Listing |
-- Start --

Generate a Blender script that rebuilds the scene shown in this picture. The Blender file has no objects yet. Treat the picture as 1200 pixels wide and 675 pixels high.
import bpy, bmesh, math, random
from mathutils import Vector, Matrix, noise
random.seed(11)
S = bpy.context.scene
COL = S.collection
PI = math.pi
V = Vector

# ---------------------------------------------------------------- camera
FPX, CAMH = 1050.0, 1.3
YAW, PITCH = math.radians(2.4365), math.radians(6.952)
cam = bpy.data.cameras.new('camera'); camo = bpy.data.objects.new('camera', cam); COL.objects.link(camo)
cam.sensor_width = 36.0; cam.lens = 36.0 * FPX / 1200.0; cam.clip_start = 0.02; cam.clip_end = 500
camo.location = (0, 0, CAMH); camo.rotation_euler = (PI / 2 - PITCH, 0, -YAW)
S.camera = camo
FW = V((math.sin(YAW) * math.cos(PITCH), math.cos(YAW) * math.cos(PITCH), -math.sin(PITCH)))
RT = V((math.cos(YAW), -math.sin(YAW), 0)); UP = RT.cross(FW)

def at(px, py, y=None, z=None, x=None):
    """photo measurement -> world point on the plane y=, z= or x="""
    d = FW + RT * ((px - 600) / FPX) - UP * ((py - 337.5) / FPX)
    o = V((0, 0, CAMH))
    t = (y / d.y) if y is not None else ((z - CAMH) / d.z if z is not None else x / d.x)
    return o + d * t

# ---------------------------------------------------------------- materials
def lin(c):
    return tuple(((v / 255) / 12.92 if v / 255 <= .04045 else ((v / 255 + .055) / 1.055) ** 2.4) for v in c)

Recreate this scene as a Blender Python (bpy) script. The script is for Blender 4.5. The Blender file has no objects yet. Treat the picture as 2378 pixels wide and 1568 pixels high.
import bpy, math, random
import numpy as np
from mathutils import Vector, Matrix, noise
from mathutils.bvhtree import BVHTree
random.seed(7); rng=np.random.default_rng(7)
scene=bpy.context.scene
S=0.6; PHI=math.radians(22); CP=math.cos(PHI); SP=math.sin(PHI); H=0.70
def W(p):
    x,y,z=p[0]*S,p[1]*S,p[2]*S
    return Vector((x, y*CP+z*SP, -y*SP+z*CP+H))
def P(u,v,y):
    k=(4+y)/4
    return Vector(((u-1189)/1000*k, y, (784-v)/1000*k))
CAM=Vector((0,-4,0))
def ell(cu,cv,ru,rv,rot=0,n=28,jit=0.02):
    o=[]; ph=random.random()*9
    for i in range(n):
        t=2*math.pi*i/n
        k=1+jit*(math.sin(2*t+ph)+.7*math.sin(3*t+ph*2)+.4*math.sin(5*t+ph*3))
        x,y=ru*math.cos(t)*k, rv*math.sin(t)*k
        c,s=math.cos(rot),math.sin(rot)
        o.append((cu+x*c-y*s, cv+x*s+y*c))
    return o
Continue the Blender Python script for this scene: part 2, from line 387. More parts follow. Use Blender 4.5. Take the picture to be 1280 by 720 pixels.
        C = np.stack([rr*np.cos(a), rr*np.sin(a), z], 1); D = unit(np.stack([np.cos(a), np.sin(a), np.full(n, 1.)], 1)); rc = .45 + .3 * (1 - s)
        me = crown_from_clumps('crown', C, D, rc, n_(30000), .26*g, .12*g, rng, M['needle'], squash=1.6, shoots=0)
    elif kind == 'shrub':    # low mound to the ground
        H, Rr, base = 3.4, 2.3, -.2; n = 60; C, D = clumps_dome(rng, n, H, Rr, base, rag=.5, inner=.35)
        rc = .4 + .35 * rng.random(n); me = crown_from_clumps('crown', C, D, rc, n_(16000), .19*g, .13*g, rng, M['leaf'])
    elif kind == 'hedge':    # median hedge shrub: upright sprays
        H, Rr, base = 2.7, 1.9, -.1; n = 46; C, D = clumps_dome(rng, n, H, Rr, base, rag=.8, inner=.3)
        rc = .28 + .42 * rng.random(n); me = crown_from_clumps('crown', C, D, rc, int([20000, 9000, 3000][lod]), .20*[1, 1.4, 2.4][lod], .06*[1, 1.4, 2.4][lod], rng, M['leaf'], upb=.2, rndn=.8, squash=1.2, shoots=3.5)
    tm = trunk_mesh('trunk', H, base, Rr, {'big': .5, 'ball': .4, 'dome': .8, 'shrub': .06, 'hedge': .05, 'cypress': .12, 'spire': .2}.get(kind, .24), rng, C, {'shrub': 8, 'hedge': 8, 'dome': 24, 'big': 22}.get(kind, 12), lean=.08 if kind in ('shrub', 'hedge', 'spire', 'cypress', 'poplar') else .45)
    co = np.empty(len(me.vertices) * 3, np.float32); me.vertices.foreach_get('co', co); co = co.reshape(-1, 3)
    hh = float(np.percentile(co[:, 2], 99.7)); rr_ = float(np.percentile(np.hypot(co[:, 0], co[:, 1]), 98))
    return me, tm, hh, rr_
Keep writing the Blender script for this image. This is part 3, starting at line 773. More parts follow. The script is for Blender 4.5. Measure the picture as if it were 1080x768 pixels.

-- End --

Stated goal | Set down each entry again, unchanged.

Result for this task |
Generate a Blender script that rebuilds the scene shown in this picture. The Blender file has no objects yet. Treat the picture as 1200 pixels wide and 675 pixels high.
import bpy, bmesh, math, random
from mathutils import Vector, Matrix, noise
random.seed(11)
S = bpy.context.scene
COL = S.collection
PI = math.pi
V = Vector

# ---------------------------------------------------------------- camera
FPX, CAMH = 1050.0, 1.3
YAW, PITCH = math.radians(2.4365), math.radians(6.952)
cam = bpy.data.cameras.new('camera'); camo = bpy.data.objects.new('camera', cam); COL.objects.link(camo)
cam.sensor_width = 36.0; cam.lens = 36.0 * FPX / 1200.0; cam.clip_start = 0.02; cam.clip_end = 500
camo.location = (0, 0, CAMH); camo.rotation_euler = (PI / 2 - PITCH, 0, -YAW)
S.camera = camo
FW = V((math.sin(YAW) * math.cos(PITCH), math.cos(YAW) * math.cos(PITCH), -math.sin(PITCH)))
RT = V((math.cos(YAW), -math.sin(YAW), 0)); UP = RT.cross(FW)

def at(px, py, y=None, z=None, x=None):
    """photo measurement -> world point on the plane y=, z= or x="""
    d = FW + RT * ((px - 600) / FPX) - UP * ((py - 337.5) / FPX)
    o = V((0, 0, CAMH))
    t = (y / d.y) if y is not None else ((z - CAMH) / d.z if z is not None else x / d.x)
    return o + d * t

# ---------------------------------------------------------------- materials
def lin(c):
    return tuple(((v / 255) / 12.92 if v / 255 <= .04045 else ((v / 255 + .055) / 1.055) ** 2.4) for v in c)

Recreate this scene as a Blender Python (bpy) script. The script is for Blender 4.5. The Blender file has no objects yet. Treat the picture as 2378 pixels wide and 1568 pixels high.
import bpy, math, random
import numpy as np
from mathutils import Vector, Matrix, noise
from mathutils.bvhtree import BVHTree
random.seed(7); rng=np.random.default_rng(7)
scene=bpy.context.scene
S=0.6; PHI=math.radians(22); CP=math.cos(PHI); SP=math.sin(PHI); H=0.70
def W(p):
    x,y,z=p[0]*S,p[1]*S,p[2]*S
    return Vector((x, y*CP+z*SP, -y*SP+z*CP+H))
def P(u,v,y):
    k=(4+y)/4
    return Vector(((u-1189)/1000*k, y, (784-v)/1000*k))
CAM=Vector((0,-4,0))
def ell(cu,cv,ru,rv,rot=0,n=28,jit=0.02):
    o=[]; ph=random.random()*9
    for i in range(n):
        t=2*math.pi*i/n
        k=1+jit*(math.sin(2*t+ph)+.7*math.sin(3*t+ph*2)+.4*math.sin(5*t+ph*3))
        x,y=ru*math.cos(t)*k, rv*math.sin(t)*k
        c,s=math.cos(rot),math.sin(rot)
        o.append((cu+x*c-y*s, cv+x*s+y*c))
    return o
Continue the Blender Python script for this scene: part 2, from line 387. More parts follow. Use Blender 4.5. Take the picture to be 1280 by 720 pixels.
        C = np.stack([rr*np.cos(a), rr*np.sin(a), z], 1); D = unit(np.stack([np.cos(a), np.sin(a), np.full(n, 1.)], 1)); rc = .45 + .3 * (1 - s)
        me = crown_from_clumps('crown', C, D, rc, n_(30000), .26*g, .12*g, rng, M['needle'], squash=1.6, shoots=0)
    elif kind == 'shrub':    # low mound to the ground
        H, Rr, base = 3.4, 2.3, -.2; n = 60; C, D = clumps_dome(rng, n, H, Rr, base, rag=.5, inner=.35)
        rc = .4 + .35 * rng.random(n); me = crown_from_clumps('crown', C, D, rc, n_(16000), .19*g, .13*g, rng, M['leaf'])
    elif kind == 'hedge':    # median hedge shrub: upright sprays
        H, Rr, base = 2.7, 1.9, -.1; n = 46; C, D = clumps_dome(rng, n, H, Rr, base, rag=.8, inner=.3)
        rc = .28 + .42 * rng.random(n); me = crown_from_clumps('crown', C, D, rc, int([20000, 9000, 3000][lod]), .20*[1, 1.4, 2.4][lod], .06*[1, 1.4, 2.4][lod], rng, M['leaf'], upb=.2, rndn=.8, squash=1.2, shoots=3.5)
    tm = trunk_mesh('trunk', H, base, Rr, {'big': .5, 'ball': .4, 'dome': .8, 'shrub': .06, 'hedge': .05, 'cypress': .12, 'spire': .2}.get(kind, .24), rng, C, {'shrub': 8, 'hedge': 8, 'dome': 24, 'big': 22}.get(kind, 12), lean=.08 if kind in ('shrub', 'hedge', 'spire', 'cypress', 'poplar') else .45)
    co = np.empty(len(me.vertices) * 3, np.float32); me.vertices.foreach_get('co', co); co = co.reshape(-1, 3)
    hh = float(np.percentile(co[:, 2], 99.7)); rr_ = float(np.percentile(np.hypot(co[:, 0], co[:, 1]), 98))
    return me, tm, hh, rr_
Keep writing the Blender script for this image. This is part 3, starting at line 773. More parts follow. The script is for Blender 4.5. Measure the picture as if it were 1080x768 pixels.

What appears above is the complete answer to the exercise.